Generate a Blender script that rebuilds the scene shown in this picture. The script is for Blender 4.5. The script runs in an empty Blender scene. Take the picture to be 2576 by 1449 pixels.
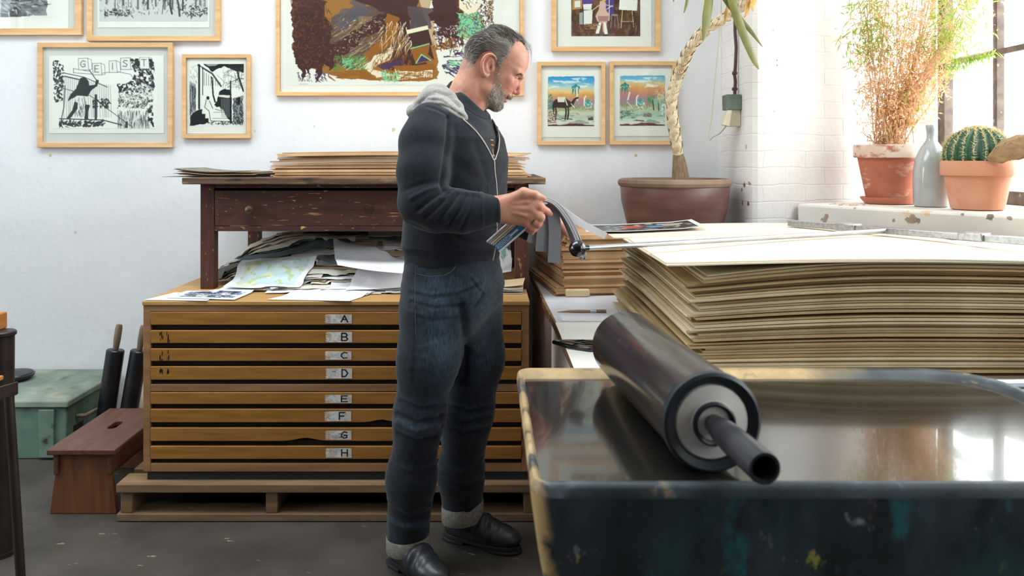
import bpy, bmesh, math, random
import numpy as np
from mathutils import Vector, Matrix, Euler
S = bpy.context.scene
COL = S.collection
random.seed(7)
rng = np.random.default_rng(7)
PI = math.pi
# camera: f = 2025 px on the 2576 px wide frame, principal point (1230, 400), eye height 1.35 m, looking along +Y
F, CX, CY, EYE = 2025.0, 1230.0, 400.0, 1.35
def W(px, py, d):
    """photo pixel at depth d (m) -> world point"""
    return Vector(((px - CX) * d / F, d, EYE - (py - CY) * d / F))

class MB:
    """collects geometry in world coordinates; one MB becomes one mesh object"""
    def __init__(s): s.v, s.f, s.m = [], [], []
    def add(s, vs, fs, m=0):
        b = len(s.v)
        s.v.extend([tuple(map(float, v)) for v in vs])
        for q in fs:
            s.f.append([b + int(i) for i in q]); s.m.append(m)
        return s
    def box(s, x0, x1, y0, y1, z0, z1, m=0):
        vs = [(x, y, z) for z in (z0, z1) for y in (y0, y1) for x in (x0, x1)]
        return s.add(vs, [(0,2,3,1),(4,5,7,6),(0,1,5,4),(2,6,7,3),(0,4,6,2),(1,3,7,5)], m)
    def obox(s, c, ax, ay, az, hx, hy, hz, m=0):
        c, ax, ay, az = Vector(c), Vector(ax).normalized(), Vector(ay).normalized(), Vector(az).normalized()
        vs = [c + ax*hx*i + ay*hy*j + az*hz*k for k in (-1,1) for j in (-1,1) for i in (-1,1)]
        return s.add(vs, [(0,2,3,1),(4,5,7,6),(0,1,5,4),(2,6,7,3),(0,4,6,2),(1,3,7,5)], m)
    def tube(s, pts, r, n=10, m=0, caps=True, up=None):
        pts = [Vector(p) for p in pts]
        rs = r if hasattr(r, '__len__') else [r]*len(pts)
        vs, fs = [], []
        t0 = (pts[1]-pts[0]).normalized()
        a = Vector((0,0,1)) if abs(t0.z) < .9 else Vector((1,0,0))
        u = t0.cross(a).normalized()
        for i, p in enumerate(pts):
            t = (pts[min(i+1,len(pts)-1)] - pts[max(i-1,0)]).normalized()
            u = (u - t*u.dot(t)).normalized(); w = t.cross(u)
            for k in range(n):
                an = 2*PI*k/n
                vs.append(p + (u*math.cos(an) + w*math.sin(an))*rs[i])
        L = len(pts)
        for i in range(L-1):
            for k in range(n):
                k2 = (k+1) % n
                fs.append((i*n+k, i*n+k2, (i+1)*n+k2, (i+1)*n+k))
        if caps:
            fs.append(tuple(range(n-1,-1,-1))); fs.append(tuple((L-1)*n+k for k in range(n)))
        return s.add(vs, fs, m)
    def lathe(s, prof, c=(0,0,0), n=48, m=0, axis=(0,0,1), wob=None):
        """prof: (radius, height) pairs along the axis from c"""
        ax = Vector(axis).normalized(); c = Vector(c)
        a = Vector((1,0,0)) if abs(ax.x) < .9 else Vector((0,1,0))
        u = (a - ax*ax.dot(a)).normalized(); w = ax.cross(u)
        vs, fs = [], []
        for (r, h) in prof:
            for k in range(n):
                an = 2*PI*k/n
                rr = r*(wob(an,h) if wob else 1)
                vs.append(c + ax*h + (u*math.cos(an) + w*math.sin(an))*rr)
        for i in range(len(prof)-1):
            for k in range(n):
                k2 = (k+1) % n
                fs.append((i*n+k, i*n+k2, (i+1)*n+k2, (i+1)*n+k))
        if prof[0][0] > 1e-5: fs.append(tuple(range(n-1,-1,-1)))
        if prof[-1][0] > 1e-5: fs.append(tuple((len(prof)-1)*n+k for k in range(n)))
        return s.add(vs, fs, m)
    def prism(s, poly, vec, m=0):
        """closed polygon (3D points) pushed along vec"""
        n = len(poly); vec = Vector(vec)
        vs = [Vector(p) for p in poly] + [Vector(p)+vec for p in poly]
        fs = [tuple(range(n-1,-1,-1)), tuple(range(n,2*n))]
        fs += [(i,(i+1)%n,n+(i+1)%n,n+i) for i in range(n)]
        return s.add(vs, fs, m)
    def grid(s, P, thick=0, m=0, nrm=None):
        """P: array (a,b,3); with thickness a closed slab"""
        P = np.asarray(P, float); a, b = P.shape[:2]
        idx = np.arange(a*b).reshape(a,b)
        q = np.stack([idx[:-1,:-1], idx[1:,:-1], idx[1:,1:], idx[:-1,1:]], -1).reshape(-1,4)
        if not thick: return s.add(P.reshape(-1,3), q.tolist(), m)
        if nrm is None:
            du = np.gradient(P, axis=0); dv = np.gradient(P, axis=1)
            N = np.cross(du, dv); N /= np.linalg.norm(N, axis=-1, keepdims=True) + 1e-12
        else: N = np.asarray(nrm, float)
        Q = P - N*thick
        vs = np.concatenate([P.reshape(-1,3), Q.reshape(-1,3)])
        fs = q.tolist() + (q[:, ::-1] + a*b).tolist()
        rim = list(idx[0,:]) + list(idx[1:,-1]) + list(idx[-1,-2::-1]) + list(idx[-2:0:-1,0])
        for i in range(len(rim)):
            x, y = rim[i], rim[(i+1) % len(rim)]
            fs.append((x, y, y+a*b, x+a*b))
        return s.add(vs, fs, m)
    def ball(s, c, r, n=20, m=0, sc=(1,1,1)):
        c = Vector(c); vs, fs = [], []
        h = n//2
        for i in range(1,h):
            th = PI*i/h
            for k in range(n):
                ph = 2*PI*k/n
                vs.append(c + Vector((math.sin(th)*math.cos(ph)*sc[0], math.sin(th)*math.sin(ph)*sc[1], math.cos(th)*sc[2]))*r)
        vs.append(c+Vector((0,0,r*sc[2]))); vs.append(c-Vector((0,0,r*sc[2])))
        T, B = len(vs)-2, len(vs)-1
        for i in range(h-2):
            for k in range(n):
                k2 = (k+1) % n
                fs.append((i*n+k, (i+1)*n+k, (i+1)*n+k2, i*n+k2))
        for k in range(n):
            fs.append((T, k, (k+1) % n)); fs.append((B, (h-2)*n+(k+1) % n, (h-2)*n+k))
        return s.add(vs, fs, m)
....
__Task requirements__
Please repeat exactly the data above from its first line to the line that contains "return Vector(((px - CX)", inclusive, and leave every picture out.

__Exercise answer__
Generate a Blender script that rebuilds the scene shown in this picture. The script is for Blender 4.5. The script runs in an empty Blender scene. Take the picture to be 2576 by 1449 pixels.
import bpy, bmesh, math, random
import numpy as np
from mathutils import Vector, Matrix, Euler
S = bpy.context.scene
COL = S.collection
random.seed(7)
rng = np.random.default_rng(7)
PI = math.pi
# camera: f = 2025 px on the 2576 px wide frame, principal point (1230, 400), eye height 1.35 m, looking along +Y
F, CX, CY, EYE = 2025.0, 1230.0, 400.0, 1.35
def W(px, py, d):
    """photo pixel at depth d (m) -> world point"""
    return Vector(((px - CX) * d / F, d, EYE - (py - CY) * d / F))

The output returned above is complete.